Prompt>
Transcribe the full listing exactly, and drop every picture.

(Rows from a dataset)
┄┄┄┄┄┄
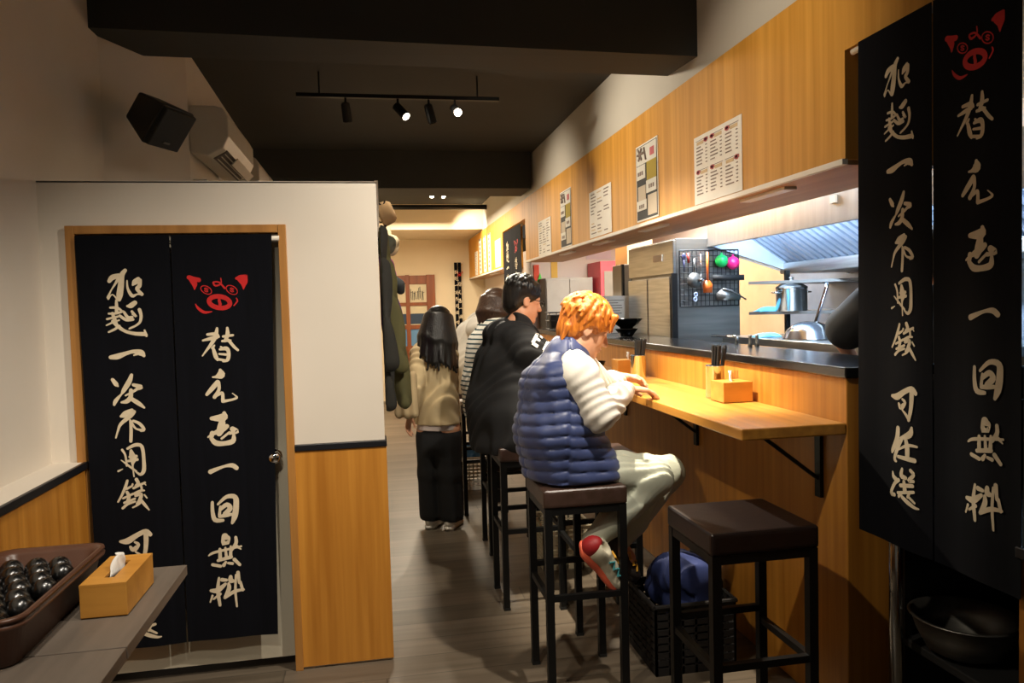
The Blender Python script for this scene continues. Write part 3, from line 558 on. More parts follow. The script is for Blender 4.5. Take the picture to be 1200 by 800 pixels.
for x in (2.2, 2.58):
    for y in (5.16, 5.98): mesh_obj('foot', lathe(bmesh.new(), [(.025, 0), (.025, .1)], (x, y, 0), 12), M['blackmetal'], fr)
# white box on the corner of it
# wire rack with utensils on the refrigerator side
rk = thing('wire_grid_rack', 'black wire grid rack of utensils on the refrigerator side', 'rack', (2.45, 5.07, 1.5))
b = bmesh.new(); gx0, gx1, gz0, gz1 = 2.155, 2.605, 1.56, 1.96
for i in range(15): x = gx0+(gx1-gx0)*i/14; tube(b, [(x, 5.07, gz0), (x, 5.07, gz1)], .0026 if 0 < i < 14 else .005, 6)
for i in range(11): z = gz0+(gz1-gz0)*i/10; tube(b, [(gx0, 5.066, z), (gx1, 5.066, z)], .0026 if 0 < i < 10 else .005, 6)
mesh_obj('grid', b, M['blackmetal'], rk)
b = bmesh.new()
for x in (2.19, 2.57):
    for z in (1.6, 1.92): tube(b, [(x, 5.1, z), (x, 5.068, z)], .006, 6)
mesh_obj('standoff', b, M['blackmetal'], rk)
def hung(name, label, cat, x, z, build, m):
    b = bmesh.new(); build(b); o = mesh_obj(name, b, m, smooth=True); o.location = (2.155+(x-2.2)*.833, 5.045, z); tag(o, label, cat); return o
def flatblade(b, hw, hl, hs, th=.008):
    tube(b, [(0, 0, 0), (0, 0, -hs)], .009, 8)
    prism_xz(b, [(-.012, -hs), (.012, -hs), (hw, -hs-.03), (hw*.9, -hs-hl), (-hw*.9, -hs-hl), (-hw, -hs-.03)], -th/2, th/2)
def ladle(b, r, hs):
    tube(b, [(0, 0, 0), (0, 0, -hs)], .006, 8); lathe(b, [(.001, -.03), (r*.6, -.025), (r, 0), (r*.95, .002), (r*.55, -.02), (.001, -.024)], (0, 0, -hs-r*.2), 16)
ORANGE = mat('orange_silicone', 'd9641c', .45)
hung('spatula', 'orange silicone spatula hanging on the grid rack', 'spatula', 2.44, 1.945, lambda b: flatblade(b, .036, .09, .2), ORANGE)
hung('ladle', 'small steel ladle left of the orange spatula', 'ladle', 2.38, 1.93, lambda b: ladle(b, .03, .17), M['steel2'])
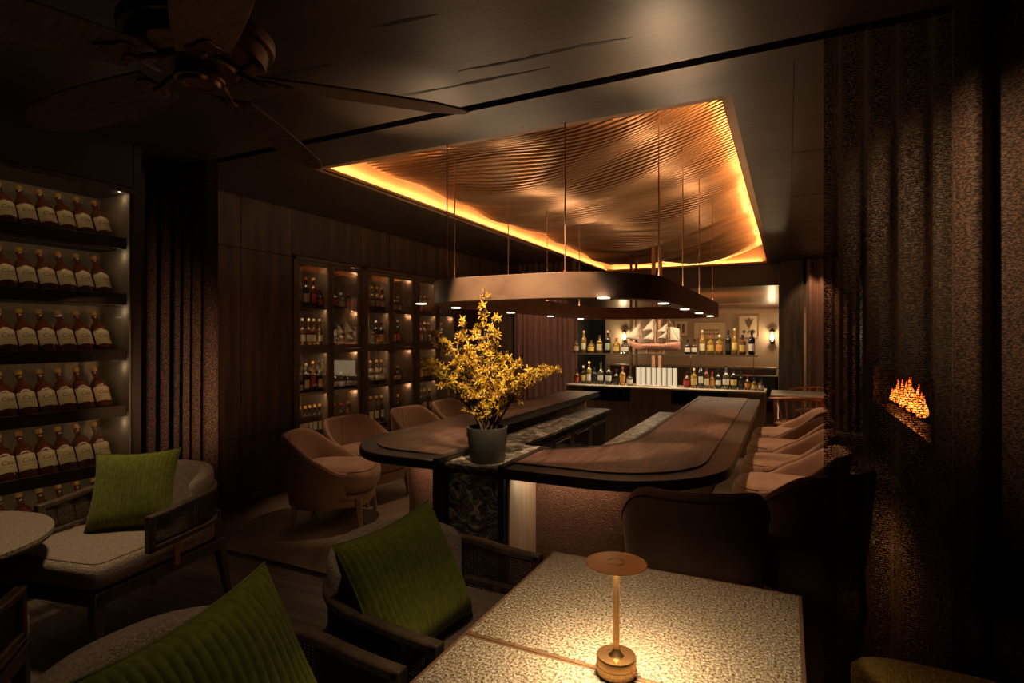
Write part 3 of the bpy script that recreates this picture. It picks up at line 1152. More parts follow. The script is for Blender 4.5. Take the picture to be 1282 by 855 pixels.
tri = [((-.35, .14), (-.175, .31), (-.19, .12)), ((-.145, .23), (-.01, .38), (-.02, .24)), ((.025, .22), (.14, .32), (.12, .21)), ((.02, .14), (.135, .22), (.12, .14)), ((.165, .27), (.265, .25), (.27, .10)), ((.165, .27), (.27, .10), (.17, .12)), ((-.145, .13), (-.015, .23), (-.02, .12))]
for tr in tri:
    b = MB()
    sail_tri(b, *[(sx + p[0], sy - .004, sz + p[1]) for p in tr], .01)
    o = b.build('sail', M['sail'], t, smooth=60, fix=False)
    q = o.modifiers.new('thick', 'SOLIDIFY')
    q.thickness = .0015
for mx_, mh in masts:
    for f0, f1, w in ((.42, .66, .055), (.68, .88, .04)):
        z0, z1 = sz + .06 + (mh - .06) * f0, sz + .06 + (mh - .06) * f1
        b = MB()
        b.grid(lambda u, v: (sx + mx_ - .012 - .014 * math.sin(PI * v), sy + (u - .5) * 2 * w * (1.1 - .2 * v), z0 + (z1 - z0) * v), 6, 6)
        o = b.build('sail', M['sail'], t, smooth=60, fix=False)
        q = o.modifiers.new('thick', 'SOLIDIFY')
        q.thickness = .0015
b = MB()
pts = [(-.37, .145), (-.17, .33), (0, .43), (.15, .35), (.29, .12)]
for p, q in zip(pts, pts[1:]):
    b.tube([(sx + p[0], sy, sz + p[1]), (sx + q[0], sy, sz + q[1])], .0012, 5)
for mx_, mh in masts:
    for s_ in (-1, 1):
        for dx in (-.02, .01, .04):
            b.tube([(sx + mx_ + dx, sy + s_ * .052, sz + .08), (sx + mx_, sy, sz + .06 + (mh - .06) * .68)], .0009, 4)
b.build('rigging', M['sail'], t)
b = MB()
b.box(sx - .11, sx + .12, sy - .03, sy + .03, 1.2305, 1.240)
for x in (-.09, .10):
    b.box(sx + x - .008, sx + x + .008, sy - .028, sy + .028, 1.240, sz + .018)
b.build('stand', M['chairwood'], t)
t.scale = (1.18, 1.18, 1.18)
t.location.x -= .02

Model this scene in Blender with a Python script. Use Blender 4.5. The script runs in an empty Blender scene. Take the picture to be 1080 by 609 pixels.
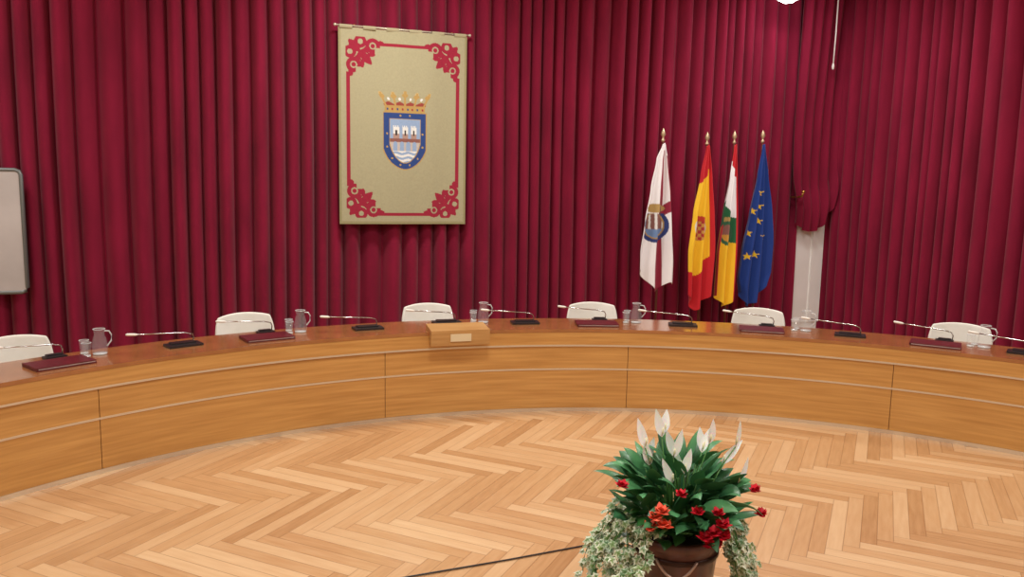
┄┄┄┄┄┄
Complete response>
The Blender Python script for this scene continues. Write part 3, from line 558 on. More parts follow. The script is for Blender 4.5. Take the picture to be 1200 by 800 pixels.
for x in (2.2, 2.58):
    for y in (5.16, 5.98): mesh_obj('foot', lathe(bmesh.new(), [(.025, 0), (.025, .1)], (x, y, 0), 12), M['blackmetal'], fr)
# white box on the corner of it
# wire rack with utensils on the refrigerator side
rk = thing('wire_grid_rack', 'black wire grid rack of utensils on the refrigerator side', 'rack', (2.45, 5.07, 1.5))
b = bmesh.new(); gx0, gx1, gz0, gz1 = 2.155, 2.605, 1.56, 1.96
for i in range(15): x = gx0+(gx1-gx0)*i/14; tube(b, [(x, 5.07, gz0), (x, 5.07, gz1)], .0026 if 0 < i < 14 else .005, 6)
for i in range(11): z = gz0+(gz1-gz0)*i/10; tube(b, [(gx0, 5.066, z), (gx1, 5.066, z)], .0026 if 0 < i < 10 else .005, 6)
mesh_obj('grid', b, M['blackmetal'], rk)
b = bmesh.new()
for x in (2.19, 2.57):
    for z in (1.6, 1.92): tube(b, [(x, 5.1, z), (x, 5.068, z)], .006, 6)
mesh_obj('standoff', b, M['blackmetal'], rk)
def hung(name, label, cat, x, z, build, m):
    b = bmesh.new(); build(b); o = mesh_obj(name, b, m, smooth=True); o.location = (2.155+(x-2.2)*.833, 5.045, z); tag(o, label, cat); return o
def flatblade(b, hw, hl, hs, th=.008):
    tube(b, [(0, 0, 0), (0, 0, -hs)], .009, 8)
    prism_xz(b, [(-.012, -hs), (.012, -hs), (hw, -hs-.03), (hw*.9, -hs-hl), (-hw*.9, -hs-hl), (-hw, -hs-.03)], -th/2, th/2)
def ladle(b, r, hs):
    tube(b, [(0, 0, 0), (0, 0, -hs)], .006, 8); lathe(b, [(.001, -.03), (r*.6, -.025), (r, 0), (r*.95, .002), (r*.55, -.02), (.001, -.024)], (0, 0, -hs-r*.2), 16)
ORANGE = mat('orange_silicone', 'd9641c', .45)
hung('spatula', 'orange silicone spatula hanging on the grid rack', 'spatula', 2.44, 1.945, lambda b: flatblade(b, .036, .09, .2), ORANGE)
hung('ladle', 'small steel ladle left of the orange spatula', 'ladle', 2.38, 1.93, lambda b: ladle(b, .03, .17), M['steel2'])
Write part 3 of the bpy script that recreates this picture. It picks up at line 1152. More parts follow. The script is for Blender 4.5. Take the picture to be 1282 by 855 pixels.
tri = [((-.35, .14), (-.175, .31), (-.19, .12)), ((-.145, .23), (-.01, .38), (-.02, .24)), ((.025, .22), (.14, .32), (.12, .21)), ((.02, .14), (.135, .22), (.12, .14)), ((.165, .27), (.265, .25), (.27, .10)), ((.165, .27), (.27, .10), (.17, .12)), ((-.145, .13), (-.015, .23), (-.02, .12))]
for tr in tri:
    b = MB()
    sail_tri(b, *[(sx + p[0], sy - .004, sz + p[1]) for p in tr], .01)
    o = b.build('sail', M['sail'], t, smooth=60, fix=False)
    q = o.modifiers.new('thick', 'SOLIDIFY')
    q.thickness = .0015
for mx_, mh in masts:
    for f0, f1, w in ((.42, .66, .055), (.68, .88, .04)):
        z0, z1 = sz + .06 + (mh - .06) * f0, sz + .06 + (mh - .06) * f1
        b = MB()
        b.grid(lambda u, v: (sx + mx_ - .012 - .014 * math.sin(PI * v), sy + (u - .5) * 2 * w * (1.1 - .2 * v), z0 + (z1 - z0) * v), 6, 6)
        o = b.build('sail', M['sail'], t, smooth=60, fix=False)
        q = o.modifiers.new('thick', 'SOLIDIFY')
        q.thickness = .0015
b = MB()
pts = [(-.37, .145), (-.17, .33), (0, .43), (.15, .35), (.29, .12)]
for p, q in zip(pts, pts[1:]):
    b.tube([(sx + p[0], sy, sz + p[1]), (sx + q[0], sy, sz + q[1])], .0012, 5)
for mx_, mh in masts:
    for s_ in (-1, 1):
        for dx in (-.02, .01, .04):
            b.tube([(sx + mx_ + dx, sy + s_ * .052, sz + .08), (sx + mx_, sy, sz + .06 + (mh - .06) * .68)], .0009, 4)
b.build('rigging', M['sail'], t)
b = MB()
b.box(sx - .11, sx + .12, sy - .03, sy + .03, 1.2305, 1.240)
for x in (-.09, .10):
    b.box(sx + x - .008, sx + x + .008, sy - .028, sy + .028, 1.240, sz + .018)
b.build('stand', M['chairwood'], t)
t.scale = (1.18, 1.18, 1.18)
t.location.x -= .02

Model this scene in Blender with a Python script. Use Blender 4.5. The script runs in an empty Blender scene. Take the picture to be 1080 by 609 pixels.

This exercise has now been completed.